Copy out all the data, word for word.
## BEGIN
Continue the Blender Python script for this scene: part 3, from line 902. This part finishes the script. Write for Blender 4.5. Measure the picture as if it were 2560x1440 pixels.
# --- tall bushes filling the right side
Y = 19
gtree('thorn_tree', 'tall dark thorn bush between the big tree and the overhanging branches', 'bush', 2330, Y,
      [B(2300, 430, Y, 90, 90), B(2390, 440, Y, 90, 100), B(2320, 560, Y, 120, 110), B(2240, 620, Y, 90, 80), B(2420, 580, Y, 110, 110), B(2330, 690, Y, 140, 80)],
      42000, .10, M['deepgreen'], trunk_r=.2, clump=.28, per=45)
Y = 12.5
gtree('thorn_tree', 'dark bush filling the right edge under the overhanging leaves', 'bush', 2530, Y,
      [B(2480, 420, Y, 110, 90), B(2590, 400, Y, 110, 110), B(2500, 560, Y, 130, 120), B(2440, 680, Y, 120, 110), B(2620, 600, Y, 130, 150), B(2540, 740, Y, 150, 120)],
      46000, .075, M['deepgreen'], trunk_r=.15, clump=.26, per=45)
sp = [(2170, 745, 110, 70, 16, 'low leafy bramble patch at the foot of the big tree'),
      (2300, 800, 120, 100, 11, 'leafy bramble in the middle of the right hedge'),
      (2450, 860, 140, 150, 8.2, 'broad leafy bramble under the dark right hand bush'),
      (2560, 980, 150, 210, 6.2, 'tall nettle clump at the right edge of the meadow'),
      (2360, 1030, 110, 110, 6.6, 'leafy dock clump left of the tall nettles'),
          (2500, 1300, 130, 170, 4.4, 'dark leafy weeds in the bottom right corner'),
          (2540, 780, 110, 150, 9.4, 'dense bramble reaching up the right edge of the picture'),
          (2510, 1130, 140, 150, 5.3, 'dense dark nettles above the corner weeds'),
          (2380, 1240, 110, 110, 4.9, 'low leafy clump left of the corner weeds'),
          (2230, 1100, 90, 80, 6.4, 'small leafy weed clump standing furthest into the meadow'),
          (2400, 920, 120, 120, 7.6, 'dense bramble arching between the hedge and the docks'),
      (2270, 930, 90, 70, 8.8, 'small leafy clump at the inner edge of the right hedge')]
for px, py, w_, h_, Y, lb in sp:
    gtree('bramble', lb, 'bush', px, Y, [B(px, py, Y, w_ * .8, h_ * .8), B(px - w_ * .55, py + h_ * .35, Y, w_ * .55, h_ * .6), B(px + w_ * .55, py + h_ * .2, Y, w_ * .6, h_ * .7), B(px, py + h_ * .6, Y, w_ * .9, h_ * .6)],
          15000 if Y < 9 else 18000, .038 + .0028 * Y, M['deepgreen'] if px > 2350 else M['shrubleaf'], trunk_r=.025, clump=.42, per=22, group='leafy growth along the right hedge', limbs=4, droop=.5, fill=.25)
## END
--- Answer for this exercise ---
Continue the Blender Python script for this scene: part 3, from line 902. This part finishes the script. Write for Blender 4.5. Measure the picture as if it were 2560x1440 pixels.
# --- tall bushes filling the right side
Y = 19
gtree('thorn_tree', 'tall dark thorn bush between the big tree and the overhanging branches', 'bush', 2330, Y,
      [B(2300, 430, Y, 90, 90), B(2390, 440, Y, 90, 100), B(2320, 560, Y, 120, 110), B(2240, 620, Y, 90, 80), B(2420, 580, Y, 110, 110), B(2330, 690, Y, 140, 80)],
      42000, .10, M['deepgreen'], trunk_r=.2, clump=.28, per=45)
Y = 12.5
gtree('thorn_tree', 'dark bush filling the right edge under the overhanging leaves', 'bush', 2530, Y,
      [B(2480, 420, Y, 110, 90), B(2590, 400, Y, 110, 110), B(2500, 560, Y, 130, 120), B(2440, 680, Y, 120, 110), B(2620, 600, Y, 130, 150), B(2540, 740, Y, 150, 120)],
      46000, .075, M['deepgreen'], trunk_r=.15, clump=.26, per=45)
sp = [(2170, 745, 110, 70, 16, 'low leafy bramble patch at the foot of the big tree'),
      (2300, 800, 120, 100, 11, 'leafy bramble in the middle of the right hedge'),
      (2450, 860, 140, 150, 8.2, 'broad leafy bramble under the dark right hand bush'),
      (2560, 980, 150, 210, 6.2, 'tall nettle clump at the right edge of the meadow'),
      (2360, 1030, 110, 110, 6.6, 'leafy dock clump left of the tall nettles'),
          (2500, 1300, 130, 170, 4.4, 'dark leafy weeds in the bottom right corner'),
          (2540, 780, 110, 150, 9.4, 'dense bramble reaching up the right edge of the picture'),
          (2510, 1130, 140, 150, 5.3, 'dense dark nettles above the corner weeds'),
          (2380, 1240, 110, 110, 4.9, 'low leafy clump left of the corner weeds'),
          (2230, 1100, 90, 80, 6.4, 'small leafy weed clump standing furthest into the meadow'),
          (2400, 920, 120, 120, 7.6, 'dense bramble arching between the hedge and the docks'),
      (2270, 930, 90, 70, 8.8, 'small leafy clump at the inner edge of the right hedge')]
for px, py, w_, h_, Y, lb in sp:
    gtree('bramble', lb, 'bush', px, Y, [B(px, py, Y, w_ * .8, h_ * .8), B(px - w_ * .55, py + h_ * .35, Y, w_ * .55, h_ * .6), B(px + w_ * .55, py + h_ * .2, Y, w_ * .6, h_ * .7), B(px, py + h_ * .6, Y, w_ * .9, h_ * .6)],
          15000 if Y < 9 else 18000, .038 + .0028 * Y, M['deepgreen'] if px > 2350 else M['shrubleaf'], trunk_r=.025, clump=.42, per=22, group='leafy growth along the right hedge', limbs=4, droop=.5, fill=.25)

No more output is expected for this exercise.